◆ Data to use:
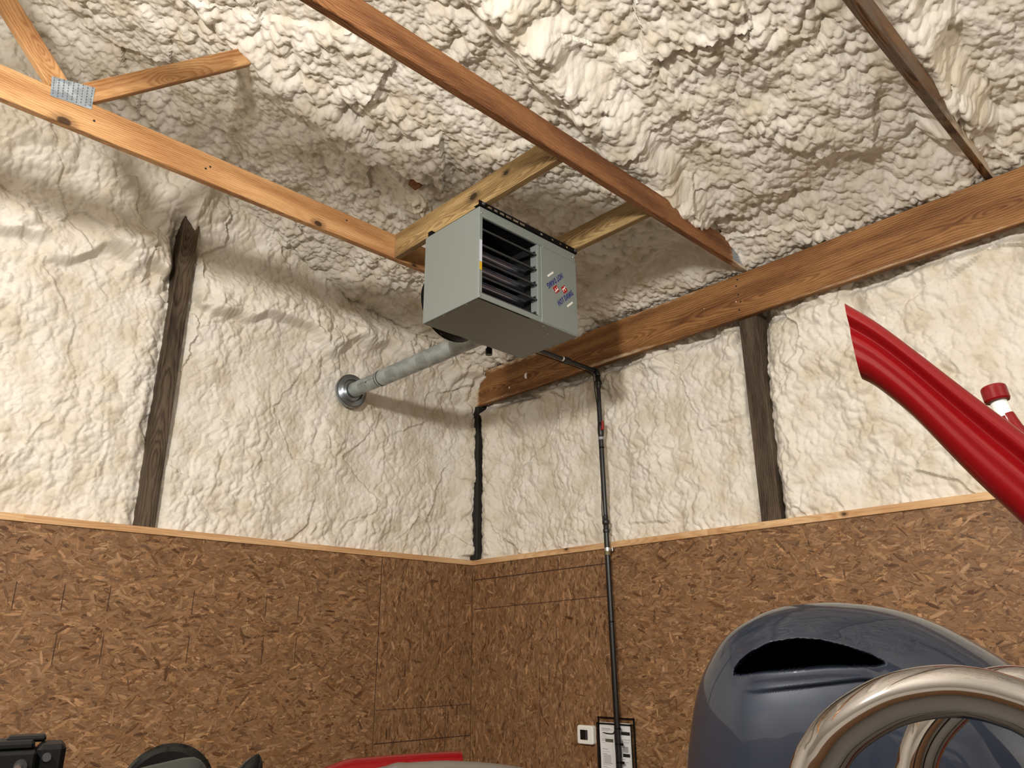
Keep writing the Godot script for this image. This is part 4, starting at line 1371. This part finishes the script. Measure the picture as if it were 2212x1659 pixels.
func black_parts() -> void:
	var base := Vector3(3.252, 0, 3.61)
	var yaw := deg_to_rad(75.70)
	var o := thing("clamp_bracket", "black plastic bracket with a bright bolt at the lower left corner", "bracket", base, yaw)
	var b := MB.new()
	b.box(Vector3(-0.10, 1.56, -0.045), Vector3(0.0075, 1.677, 0.045), 0.003)
	b.box(Vector3(-0.10, 1.676, -0.043), Vector3(0.004, 1.688, 0.020), 0.004)
	add("block", b.done(), M.black, o)
	b = MB.new()
	b.box(Vector3(0.007, 1.56, -0.045), Vector3(0.041, 1.683, 0.030), 0.006)
	b.box(Vector3(-0.03, 1.684, -0.045), Vector3(0.016, 1.692, -0.005), 0.003)
	add("clamp_plate", b.done(), M.black, o)
	b = MB.new()
	b.tube([Vector3(-0.008, 1.661, 0.044), Vector3(-0.008, 1.661, 0.052)], [0.008, 0.0075], 20)
	add("washer", b.done(), M.dark, o)
	b = MB.new()
	b.tube([Vector3(-0.010, 1.6605, 0.048), Vector3(-0.011, 1.660, 0.070)], [0.0045, 0.0045], 14)
	add("bolt", b.done(), M.bolt, o)
	b = MB.new()
	b.tube([Vector3(0.020, 1.668, 0.028), Vector3(0.020, 1.668, 0.036)], [0.006, 0.005], 14)
	add("plug", b.done(), mat(Color(0.16, 0.16, 0.16), 0.5), o)
	b = MB.new()
	b.tube([Vector3(-0.045, 1.57, 0), Vector3(-0.05, 0.0, 0)], [0.03, 0.03], 20)
	add("stem", b.done(), M.black, o)
	var p := thing("speaker_pod", "black round-edged disc behind a smooth dark tube at the bottom edge", "pod", base, yaw)
	b = MB.new()
	var xf := Transform3D(Basis(Vector3.UP, deg_to_rad(-14.0)) * Basis(Vector3.RIGHT, deg_to_rad(82.0)), Vector3(0.178, 1.606, -0.02))
	b.lathe([Vector2(0.0, 0.012), Vector2(0.055, 0.010), Vector2(0.062, 0.006), Vector2(0.0665, 0.0), Vector2(0.066, -0.008), Vector2(0.055, -0.020), Vector2(0.0, -0.024)], xf, 56)
	add("disc", b.done(), M.blackgloss, p)
	b = MB.new()
	b.tube([Vector3(0.10, 1.612, 0.05), Vector3(0.15, 1.621, 0.05), Vector3(0.192, 1.6275, 0.048), Vector3(0.204, 1.629, 0.048), Vector3(0.213, 1.630, 0.047), Vector3(0.219, 1.631, 0.047), Vector3(0.222, 1.6313, 0.047)], [0.031, 0.0318, 0.032, 0.0305, 0.025, 0.016, 0.003], 32)
	add("tube", b.done(), mat(Color(0.16, 0.165, 0.155), 0.35, 0.0, 0.3), p)
	b = MB.new()
	b.tube([Vector3(0.17, 1.60, 0.01), Vector3(0.17, 0.0, 0.01)], [0.022, 0.022], 20)
	add("stem", b.done(), M.black, p)
	var q := thing("horn_tip", "small black pointed tip right of the dark tube at the bottom edge", "lever tip", base, yaw)
	b = MB.new()
	b.tube([Vector3(0.300, 1.6525, 0), Vector3(0.299, 1.651, 0), Vector3(0.297, 1.645, 0), Vector3(0.293, 1.636, 0), Vector3(0.286, 1.62, 0), Vector3(0.28, 1.55, 0), Vector3(0.28, 0.0, 0)], [0.001, 0.0045, 0.010, 0.016, 0.024, 0.028, 0.02], 28)
	add("tip", b.done(), M.blackgloss, q)

func red_body() -> void:
	var o := thing("craft_hull", "red and grey rounded craft top just showing at the bottom edge", "watercraft", Vector3(2.131, 0, 2.106), deg_to_rad(52.52))
	var top_grey := [Vector2(-0.40, 1.0), Vector2(-0.24, 1.36), Vector2(-0.095, 1.433), Vector2(-0.02, 1.4395), Vector2(0.110, 1.443), Vector2(0.246, 1.434), Vector2(0.351, 1.420), Vector2(0.50, 1.385), Vector2(0.70, 1.27), Vector2(0.80, 1.0)]
	var top_red := [Vector2(-0.62, 1.0), Vector2(-0.45, 1.33), Vector2(-0.290, 1.429), Vector2(-0.159, 1.447), Vector2(0.001, 1.456), Vector2(0.153, 1.460), Vector2(0.161, 1.452)]
	for spec in [["grey_cover", top_grey, 0.0, 0.24, mat(Color(0.42, 0.40, 0.38), 0.35)], ["red_shell", top_red, -0.13, 0.12, M.red]]:
		var sp := spline(spec[1], 8)
		var nu := 33
		var P := PackedVector3Array()
		for p in sp:
			for i in nu:
				var a := PI * i / (nu - 1)
				var hgt: float = p.y
				P.append(Vector3(p.x, hgt - (1.0 - pow(sin(a), 0.6)) * (hgt - 0.55) * 0.35, spec[2] + spec[3] * cos(a)))
		add(spec[0], gridmesh(P, nu, sp.size(), PackedByteArray(), Vector3(0, 1, 0)), spec[4], o)
	add("pale_flash", boxmesh(Vector3(-0.085, 1.40, 0.235), Vector3(-0.0, 1.41, 0.24), 0.002), mat(Color(0.7, 0.75, 0.77), 0.4), o)
	var b := MB.new()
	b.box(Vector3(-0.45, 0.0, -0.24), Vector3(0.75, 1.0, 0.24), 0.08)
	add("hull", b.done(), mat(Color(0.12, 0.12, 0.13), 0.5), o)
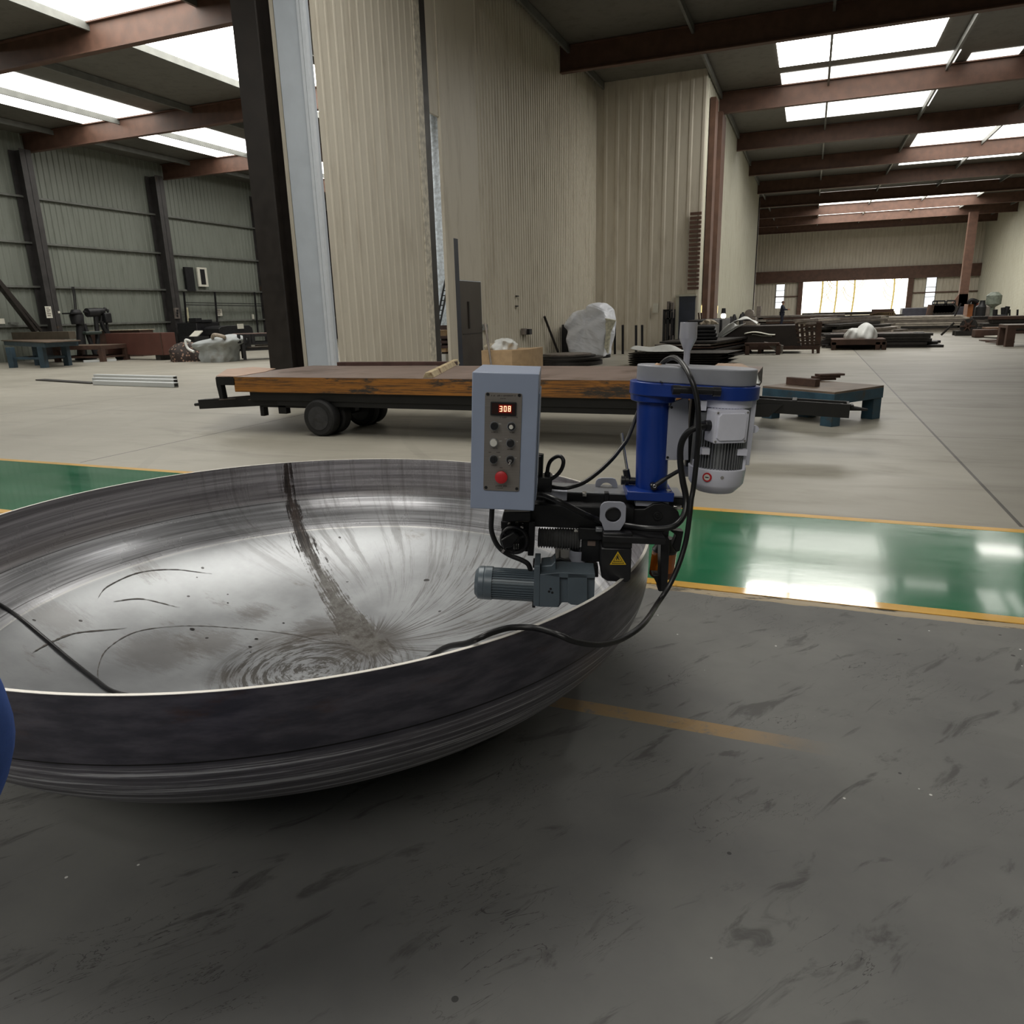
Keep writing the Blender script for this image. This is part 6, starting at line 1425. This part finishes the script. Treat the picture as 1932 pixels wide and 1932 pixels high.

◆ Exercise requirements: Extract the text of all the records above verbatim, excluding pictures.

◆ Expected answer:
Keep writing the Godot script for this image. This is part 4, starting at line 1371. This part finishes the script. Measure the picture as if it were 2212x1659 pixels.
func black_parts() -> void:
	var base := Vector3(3.252, 0, 3.61)
	var yaw := deg_to_rad(75.70)
	var o := thing("clamp_bracket", "black plastic bracket with a bright bolt at the lower left corner", "bracket", base, yaw)
	var b := MB.new()
	b.box(Vector3(-0.10, 1.56, -0.045), Vector3(0.0075, 1.677, 0.045), 0.003)
	b.box(Vector3(-0.10, 1.676, -0.043), Vector3(0.004, 1.688, 0.020), 0.004)
	add("block", b.done(), M.black, o)
	b = MB.new()
	b.box(Vector3(0.007, 1.56, -0.045), Vector3(0.041, 1.683, 0.030), 0.006)
	b.box(Vector3(-0.03, 1.684, -0.045), Vector3(0.016, 1.692, -0.005), 0.003)
	add("clamp_plate", b.done(), M.black, o)
	b = MB.new()
	b.tube([Vector3(-0.008, 1.661, 0.044), Vector3(-0.008, 1.661, 0.052)], [0.008, 0.0075], 20)
	add("washer", b.done(), M.dark, o)
	b = MB.new()
	b.tube([Vector3(-0.010, 1.6605, 0.048), Vector3(-0.011, 1.660, 0.070)], [0.0045, 0.0045], 14)
	add("bolt", b.done(), M.bolt, o)
	b = MB.new()
	b.tube([Vector3(0.020, 1.668, 0.028), Vector3(0.020, 1.668, 0.036)], [0.006, 0.005], 14)
	add("plug", b.done(), mat(Color(0.16, 0.16, 0.16), 0.5), o)
	b = MB.new()
	b.tube([Vector3(-0.045, 1.57, 0), Vector3(-0.05, 0.0, 0)], [0.03, 0.03], 20)
	add("stem", b.done(), M.black, o)
	var p := thing("speaker_pod", "black round-edged disc behind a smooth dark tube at the bottom edge", "pod", base, yaw)
	b = MB.new()
	var xf := Transform3D(Basis(Vector3.UP, deg_to_rad(-14.0)) * Basis(Vector3.RIGHT, deg_to_rad(82.0)), Vector3(0.178, 1.606, -0.02))
	b.lathe([Vector2(0.0, 0.012), Vector2(0.055, 0.010), Vector2(0.062, 0.006), Vector2(0.0665, 0.0), Vector2(0.066, -0.008), Vector2(0.055, -0.020), Vector2(0.0, -0.024)], xf, 56)
	add("disc", b.done(), M.blackgloss, p)
	b = MB.new()
	b.tube([Vector3(0.10, 1.612, 0.05), Vector3(0.15, 1.621, 0.05), Vector3(0.192, 1.6275, 0.048), Vector3(0.204, 1.629, 0.048), Vector3(0.213, 1.630, 0.047), Vector3(0.219, 1.631, 0.047), Vector3(0.222, 1.6313, 0.047)], [0.031, 0.0318, 0.032, 0.0305, 0.025, 0.016, 0.003], 32)
	add("tube", b.done(), mat(Color(0.16, 0.165, 0.155), 0.35, 0.0, 0.3), p)
	b = MB.new()
	b.tube([Vector3(0.17, 1.60, 0.01), Vector3(0.17, 0.0, 0.01)], [0.022, 0.022], 20)
	add("stem", b.done(), M.black, p)
	var q := thing("horn_tip", "small black pointed tip right of the dark tube at the bottom edge", "lever tip", base, yaw)
	b = MB.new()
	b.tube([Vector3(0.300, 1.6525, 0), Vector3(0.299, 1.651, 0), Vector3(0.297, 1.645, 0), Vector3(0.293, 1.636, 0), Vector3(0.286, 1.62, 0), Vector3(0.28, 1.55, 0), Vector3(0.28, 0.0, 0)], [0.001, 0.0045, 0.010, 0.016, 0.024, 0.028, 0.02], 28)
	add("tip", b.done(), M.blackgloss, q)

func red_body() -> void:
	var o := thing("craft_hull", "red and grey rounded craft top just showing at the bottom edge", "watercraft", Vector3(2.131, 0, 2.106), deg_to_rad(52.52))
	var top_grey := [Vector2(-0.40, 1.0), Vector2(-0.24, 1.36), Vector2(-0.095, 1.433), Vector2(-0.02, 1.4395), Vector2(0.110, 1.443), Vector2(0.246, 1.434), Vector2(0.351, 1.420), Vector2(0.50, 1.385), Vector2(0.70, 1.27), Vector2(0.80, 1.0)]
	var top_red := [Vector2(-0.62, 1.0), Vector2(-0.45, 1.33), Vector2(-0.290, 1.429), Vector2(-0.159, 1.447), Vector2(0.001, 1.456), Vector2(0.153, 1.460), Vector2(0.161, 1.452)]
	for spec in [["grey_cover", top_grey, 0.0, 0.24, mat(Color(0.42, 0.40, 0.38), 0.35)], ["red_shell", top_red, -0.13, 0.12, M.red]]:
		var sp := spline(spec[1], 8)
		var nu := 33
		var P := PackedVector3Array()
		for p in sp:
			for i in nu:
				var a := PI * i / (nu - 1)
				var hgt: float = p.y
				P.append(Vector3(p.x, hgt - (1.0 - pow(sin(a), 0.6)) * (hgt - 0.55) * 0.35, spec[2] + spec[3] * cos(a)))
		add(spec[0], gridmesh(P, nu, sp.size(), PackedByteArray(), Vector3(0, 1, 0)), spec[4], o)
	add("pale_flash", boxmesh(Vector3(-0.085, 1.40, 0.235), Vector3(-0.0, 1.41, 0.24), 0.002), mat(Color(0.7, 0.75, 0.77), 0.4), o)
	var b := MB.new()
	b.box(Vector3(-0.45, 0.0, -0.24), Vector3(0.75, 1.0, 0.24), 0.08)
	add("hull", b.done(), mat(Color(0.12, 0.12, 0.13), 0.5), o)
Keep writing the Blender script for this image. This is part 6, starting at line 1425. This part finishes the script. Treat the picture as 1932 pixels wide and 1932 pixels high.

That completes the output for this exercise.